15. A coaxial cable connector as defined in claim 14,
said tubular body portion extends rearwardly from said head portion over more than half the length of said connector body and said annular post and terminating adjacent said rearward cable receiving portion of said connector body.
16. A coaxial cable connector as defined in claim 15, wherein said tubular body portion comprises a knurled outer surface to enhance gripping of said nut by hand, said knurled outer surface having an uneven pattern for improved moldability.

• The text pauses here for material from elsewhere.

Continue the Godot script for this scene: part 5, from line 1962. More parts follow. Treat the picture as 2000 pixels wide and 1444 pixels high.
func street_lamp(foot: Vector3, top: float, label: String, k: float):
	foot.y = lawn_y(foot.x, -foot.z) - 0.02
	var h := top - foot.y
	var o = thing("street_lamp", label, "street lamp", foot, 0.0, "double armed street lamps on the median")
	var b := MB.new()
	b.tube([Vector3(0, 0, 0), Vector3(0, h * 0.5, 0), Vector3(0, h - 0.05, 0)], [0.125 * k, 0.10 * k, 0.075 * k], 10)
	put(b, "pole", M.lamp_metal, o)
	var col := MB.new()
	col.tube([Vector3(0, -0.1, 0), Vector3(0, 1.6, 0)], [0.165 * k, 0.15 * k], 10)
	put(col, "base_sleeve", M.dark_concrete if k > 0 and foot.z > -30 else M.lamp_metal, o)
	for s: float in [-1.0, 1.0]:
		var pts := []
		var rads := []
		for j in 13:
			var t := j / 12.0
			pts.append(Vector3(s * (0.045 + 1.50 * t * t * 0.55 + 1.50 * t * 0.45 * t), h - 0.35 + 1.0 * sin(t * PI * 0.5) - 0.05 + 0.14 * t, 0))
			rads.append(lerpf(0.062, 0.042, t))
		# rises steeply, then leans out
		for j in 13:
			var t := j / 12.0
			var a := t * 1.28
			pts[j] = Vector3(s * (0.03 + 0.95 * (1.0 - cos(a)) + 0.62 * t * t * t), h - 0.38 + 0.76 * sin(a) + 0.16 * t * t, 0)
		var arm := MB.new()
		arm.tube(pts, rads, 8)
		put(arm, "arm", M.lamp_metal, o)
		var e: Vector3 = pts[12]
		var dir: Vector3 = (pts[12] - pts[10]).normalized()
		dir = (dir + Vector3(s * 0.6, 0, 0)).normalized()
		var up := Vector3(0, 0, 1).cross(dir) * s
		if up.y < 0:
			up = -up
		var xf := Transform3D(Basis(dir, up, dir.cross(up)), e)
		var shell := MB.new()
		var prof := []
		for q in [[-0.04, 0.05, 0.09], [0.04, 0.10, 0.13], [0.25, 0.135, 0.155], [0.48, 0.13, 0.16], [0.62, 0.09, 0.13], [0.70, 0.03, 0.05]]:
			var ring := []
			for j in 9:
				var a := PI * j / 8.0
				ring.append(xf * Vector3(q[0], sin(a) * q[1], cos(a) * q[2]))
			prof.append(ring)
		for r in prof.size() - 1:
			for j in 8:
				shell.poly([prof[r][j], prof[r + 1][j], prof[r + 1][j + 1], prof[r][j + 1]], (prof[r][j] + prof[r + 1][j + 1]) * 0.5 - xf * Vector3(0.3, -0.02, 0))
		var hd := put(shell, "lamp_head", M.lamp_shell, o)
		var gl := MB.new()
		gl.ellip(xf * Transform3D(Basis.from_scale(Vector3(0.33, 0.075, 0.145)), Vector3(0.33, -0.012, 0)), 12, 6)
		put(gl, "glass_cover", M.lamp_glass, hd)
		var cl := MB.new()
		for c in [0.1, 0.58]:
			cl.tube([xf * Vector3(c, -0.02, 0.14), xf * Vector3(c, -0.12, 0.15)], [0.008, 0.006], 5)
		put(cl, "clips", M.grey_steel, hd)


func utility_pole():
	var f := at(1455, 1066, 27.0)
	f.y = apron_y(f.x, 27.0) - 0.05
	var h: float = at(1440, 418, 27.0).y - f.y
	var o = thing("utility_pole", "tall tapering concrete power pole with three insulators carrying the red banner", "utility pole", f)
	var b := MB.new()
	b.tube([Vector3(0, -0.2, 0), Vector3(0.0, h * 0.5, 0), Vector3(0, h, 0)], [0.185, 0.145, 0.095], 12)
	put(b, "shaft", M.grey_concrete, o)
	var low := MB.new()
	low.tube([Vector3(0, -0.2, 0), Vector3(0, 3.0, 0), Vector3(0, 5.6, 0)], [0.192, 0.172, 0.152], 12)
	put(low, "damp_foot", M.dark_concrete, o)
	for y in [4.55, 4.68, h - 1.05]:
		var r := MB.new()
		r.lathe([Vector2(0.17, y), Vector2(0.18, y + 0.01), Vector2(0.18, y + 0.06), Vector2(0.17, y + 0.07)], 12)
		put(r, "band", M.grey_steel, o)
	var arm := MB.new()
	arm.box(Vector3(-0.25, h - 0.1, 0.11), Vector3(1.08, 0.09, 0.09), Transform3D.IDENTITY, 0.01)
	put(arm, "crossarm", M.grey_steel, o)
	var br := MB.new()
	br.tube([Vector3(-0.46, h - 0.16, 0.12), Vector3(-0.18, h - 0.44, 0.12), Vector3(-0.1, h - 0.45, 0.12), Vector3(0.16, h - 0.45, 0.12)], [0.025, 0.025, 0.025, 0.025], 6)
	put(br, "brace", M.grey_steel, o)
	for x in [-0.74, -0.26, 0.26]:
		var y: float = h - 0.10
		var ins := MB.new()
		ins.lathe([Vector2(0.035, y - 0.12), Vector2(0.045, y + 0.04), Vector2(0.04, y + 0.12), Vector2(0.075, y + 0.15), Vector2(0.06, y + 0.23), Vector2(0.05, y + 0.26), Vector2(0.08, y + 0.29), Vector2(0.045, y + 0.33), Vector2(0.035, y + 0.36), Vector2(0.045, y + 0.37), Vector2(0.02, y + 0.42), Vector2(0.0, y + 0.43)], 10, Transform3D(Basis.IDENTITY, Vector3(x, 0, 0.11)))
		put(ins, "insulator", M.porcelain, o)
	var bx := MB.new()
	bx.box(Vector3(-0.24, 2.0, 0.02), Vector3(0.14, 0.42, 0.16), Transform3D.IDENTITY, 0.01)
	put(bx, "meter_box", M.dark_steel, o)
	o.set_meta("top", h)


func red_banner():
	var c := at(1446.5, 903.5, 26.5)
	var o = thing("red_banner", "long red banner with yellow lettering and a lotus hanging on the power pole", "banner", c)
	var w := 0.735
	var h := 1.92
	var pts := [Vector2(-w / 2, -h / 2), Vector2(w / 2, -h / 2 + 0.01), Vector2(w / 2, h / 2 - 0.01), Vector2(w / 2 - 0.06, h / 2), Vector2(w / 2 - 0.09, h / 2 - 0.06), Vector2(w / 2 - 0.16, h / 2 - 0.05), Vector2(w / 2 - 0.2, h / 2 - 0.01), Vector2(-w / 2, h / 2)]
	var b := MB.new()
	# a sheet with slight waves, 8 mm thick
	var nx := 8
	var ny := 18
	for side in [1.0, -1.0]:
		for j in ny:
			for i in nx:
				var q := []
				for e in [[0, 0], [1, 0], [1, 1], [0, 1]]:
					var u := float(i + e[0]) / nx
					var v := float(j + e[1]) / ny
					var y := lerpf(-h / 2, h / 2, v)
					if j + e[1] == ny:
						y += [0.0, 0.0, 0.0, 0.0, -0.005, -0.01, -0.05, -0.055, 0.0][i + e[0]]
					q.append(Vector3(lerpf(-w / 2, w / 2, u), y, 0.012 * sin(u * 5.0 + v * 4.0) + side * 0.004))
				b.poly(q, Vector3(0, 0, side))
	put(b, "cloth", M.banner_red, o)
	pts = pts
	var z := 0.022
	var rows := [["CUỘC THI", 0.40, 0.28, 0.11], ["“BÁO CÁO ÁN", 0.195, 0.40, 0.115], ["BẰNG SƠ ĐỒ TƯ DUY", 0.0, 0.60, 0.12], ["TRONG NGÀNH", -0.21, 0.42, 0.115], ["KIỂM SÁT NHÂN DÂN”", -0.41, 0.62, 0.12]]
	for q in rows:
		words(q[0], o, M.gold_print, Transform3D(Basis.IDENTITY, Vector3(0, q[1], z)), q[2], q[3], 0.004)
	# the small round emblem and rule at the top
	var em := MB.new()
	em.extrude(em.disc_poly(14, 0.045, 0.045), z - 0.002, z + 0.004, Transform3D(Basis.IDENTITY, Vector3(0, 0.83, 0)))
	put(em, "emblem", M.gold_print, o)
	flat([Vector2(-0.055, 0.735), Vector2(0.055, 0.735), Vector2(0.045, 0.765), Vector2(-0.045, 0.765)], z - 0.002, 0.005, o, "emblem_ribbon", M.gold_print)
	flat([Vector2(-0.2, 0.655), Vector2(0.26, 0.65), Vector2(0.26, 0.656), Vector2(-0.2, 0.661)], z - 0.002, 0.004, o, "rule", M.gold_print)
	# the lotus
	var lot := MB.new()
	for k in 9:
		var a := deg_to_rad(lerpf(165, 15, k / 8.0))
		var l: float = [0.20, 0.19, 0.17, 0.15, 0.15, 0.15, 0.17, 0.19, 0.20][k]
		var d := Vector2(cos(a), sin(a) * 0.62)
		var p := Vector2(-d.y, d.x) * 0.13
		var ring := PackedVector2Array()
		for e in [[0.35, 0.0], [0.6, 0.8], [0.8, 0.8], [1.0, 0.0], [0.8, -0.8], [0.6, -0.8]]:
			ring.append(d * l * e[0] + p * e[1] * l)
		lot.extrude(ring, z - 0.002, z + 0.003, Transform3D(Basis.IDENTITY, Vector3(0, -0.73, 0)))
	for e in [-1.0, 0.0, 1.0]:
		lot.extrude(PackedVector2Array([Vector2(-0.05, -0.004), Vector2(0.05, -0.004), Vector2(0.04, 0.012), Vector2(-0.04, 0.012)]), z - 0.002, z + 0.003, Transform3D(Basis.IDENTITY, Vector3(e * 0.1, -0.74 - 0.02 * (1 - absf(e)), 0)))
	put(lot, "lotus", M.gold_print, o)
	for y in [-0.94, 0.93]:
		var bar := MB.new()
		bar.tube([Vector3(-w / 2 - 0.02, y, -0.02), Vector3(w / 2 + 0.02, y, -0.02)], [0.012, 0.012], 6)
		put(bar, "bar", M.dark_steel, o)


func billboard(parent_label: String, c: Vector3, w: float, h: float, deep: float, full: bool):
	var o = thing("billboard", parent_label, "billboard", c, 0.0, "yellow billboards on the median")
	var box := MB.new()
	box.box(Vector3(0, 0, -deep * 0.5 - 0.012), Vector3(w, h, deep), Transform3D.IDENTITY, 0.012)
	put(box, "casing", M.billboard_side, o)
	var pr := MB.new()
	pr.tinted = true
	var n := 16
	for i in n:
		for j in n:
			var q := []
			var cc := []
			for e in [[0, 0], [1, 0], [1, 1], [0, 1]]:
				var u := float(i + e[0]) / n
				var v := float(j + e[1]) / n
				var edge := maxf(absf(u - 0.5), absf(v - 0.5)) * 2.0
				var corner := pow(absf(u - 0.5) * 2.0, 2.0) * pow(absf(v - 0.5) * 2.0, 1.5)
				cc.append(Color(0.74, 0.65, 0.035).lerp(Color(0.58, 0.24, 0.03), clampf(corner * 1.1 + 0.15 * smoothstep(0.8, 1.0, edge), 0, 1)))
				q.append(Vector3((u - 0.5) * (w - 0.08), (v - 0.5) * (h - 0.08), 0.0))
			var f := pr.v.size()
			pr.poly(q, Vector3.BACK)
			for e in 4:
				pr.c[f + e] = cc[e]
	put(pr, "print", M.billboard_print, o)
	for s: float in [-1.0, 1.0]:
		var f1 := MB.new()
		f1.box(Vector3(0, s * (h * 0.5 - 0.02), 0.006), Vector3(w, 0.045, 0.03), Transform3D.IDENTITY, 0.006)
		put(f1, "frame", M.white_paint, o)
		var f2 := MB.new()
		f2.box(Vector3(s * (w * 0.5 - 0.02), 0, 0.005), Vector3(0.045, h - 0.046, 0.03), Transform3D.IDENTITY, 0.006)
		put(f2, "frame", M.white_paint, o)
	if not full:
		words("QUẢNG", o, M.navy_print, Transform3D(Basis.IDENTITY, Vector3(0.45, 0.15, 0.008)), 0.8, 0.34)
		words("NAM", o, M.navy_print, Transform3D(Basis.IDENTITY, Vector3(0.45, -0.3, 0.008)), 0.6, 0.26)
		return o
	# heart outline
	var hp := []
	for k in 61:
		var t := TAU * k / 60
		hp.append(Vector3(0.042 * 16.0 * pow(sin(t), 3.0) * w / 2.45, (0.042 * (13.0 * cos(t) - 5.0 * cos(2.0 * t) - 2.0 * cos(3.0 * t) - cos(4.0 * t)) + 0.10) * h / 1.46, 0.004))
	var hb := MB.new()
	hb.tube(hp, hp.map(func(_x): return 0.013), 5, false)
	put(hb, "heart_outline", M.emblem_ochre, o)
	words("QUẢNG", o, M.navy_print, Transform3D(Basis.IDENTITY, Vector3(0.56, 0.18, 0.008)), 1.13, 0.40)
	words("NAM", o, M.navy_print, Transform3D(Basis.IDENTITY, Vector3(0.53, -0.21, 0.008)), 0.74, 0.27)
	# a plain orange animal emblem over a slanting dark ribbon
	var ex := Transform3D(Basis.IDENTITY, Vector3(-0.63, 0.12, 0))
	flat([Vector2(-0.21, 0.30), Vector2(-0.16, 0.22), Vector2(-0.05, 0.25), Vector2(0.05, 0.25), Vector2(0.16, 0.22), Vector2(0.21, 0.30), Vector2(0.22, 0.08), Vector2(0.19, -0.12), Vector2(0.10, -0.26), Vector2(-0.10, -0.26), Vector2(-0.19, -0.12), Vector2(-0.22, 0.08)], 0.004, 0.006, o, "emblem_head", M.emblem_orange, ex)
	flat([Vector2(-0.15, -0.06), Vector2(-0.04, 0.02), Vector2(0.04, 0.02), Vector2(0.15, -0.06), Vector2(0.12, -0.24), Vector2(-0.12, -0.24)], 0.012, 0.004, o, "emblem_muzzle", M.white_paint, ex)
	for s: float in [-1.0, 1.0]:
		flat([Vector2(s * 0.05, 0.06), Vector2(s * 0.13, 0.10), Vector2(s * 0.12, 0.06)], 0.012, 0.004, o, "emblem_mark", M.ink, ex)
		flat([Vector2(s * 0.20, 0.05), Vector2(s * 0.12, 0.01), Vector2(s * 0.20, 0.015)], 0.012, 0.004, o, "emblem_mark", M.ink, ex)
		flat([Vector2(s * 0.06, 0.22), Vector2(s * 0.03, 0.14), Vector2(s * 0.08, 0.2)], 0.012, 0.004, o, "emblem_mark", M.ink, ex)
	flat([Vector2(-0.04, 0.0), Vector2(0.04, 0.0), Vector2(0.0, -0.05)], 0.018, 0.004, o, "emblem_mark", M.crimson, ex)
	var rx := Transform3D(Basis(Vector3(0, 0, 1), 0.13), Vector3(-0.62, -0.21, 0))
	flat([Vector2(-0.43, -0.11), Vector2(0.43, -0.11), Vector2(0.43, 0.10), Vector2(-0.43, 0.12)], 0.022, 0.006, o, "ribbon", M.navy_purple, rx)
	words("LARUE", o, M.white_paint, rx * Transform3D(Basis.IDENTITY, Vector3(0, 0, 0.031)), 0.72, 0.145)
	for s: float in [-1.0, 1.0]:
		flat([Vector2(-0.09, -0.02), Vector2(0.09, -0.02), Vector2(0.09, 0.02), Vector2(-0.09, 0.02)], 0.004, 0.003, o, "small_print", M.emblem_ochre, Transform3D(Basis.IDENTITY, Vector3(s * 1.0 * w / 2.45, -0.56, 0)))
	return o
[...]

17. A coaxial cable connector as defined in claim 16, wherein said uneven pattern of said knurled outer surface comprises:
a first row of protrusions disposed along a first central axial reference plane;
a second row of protrusions disposed along a second central axial reference plane, said second central axial reference plane being perpendicular to said first central axial reference plane; and
a series of intermediate rows of protrusions arranged sequentially between and parallel with said first and second rows of protrusions, each intermediate row of protrusions including a ramp portion having an outer surface sloping in a direction from said first central axial reference plane to said second central axial plane at an angle of at least ninety degrees when measured from said first central axial reference plane to said outer surface.
18. A coaxial cable connector as defined in claim 17, wherein said angle of said ramp portion outer surface of each row of said series of intermediate rows is greater than said angle of said ramp portion outer surface of a preceding row when moving in a direction from said first row of protrusions to said second row of protrusions.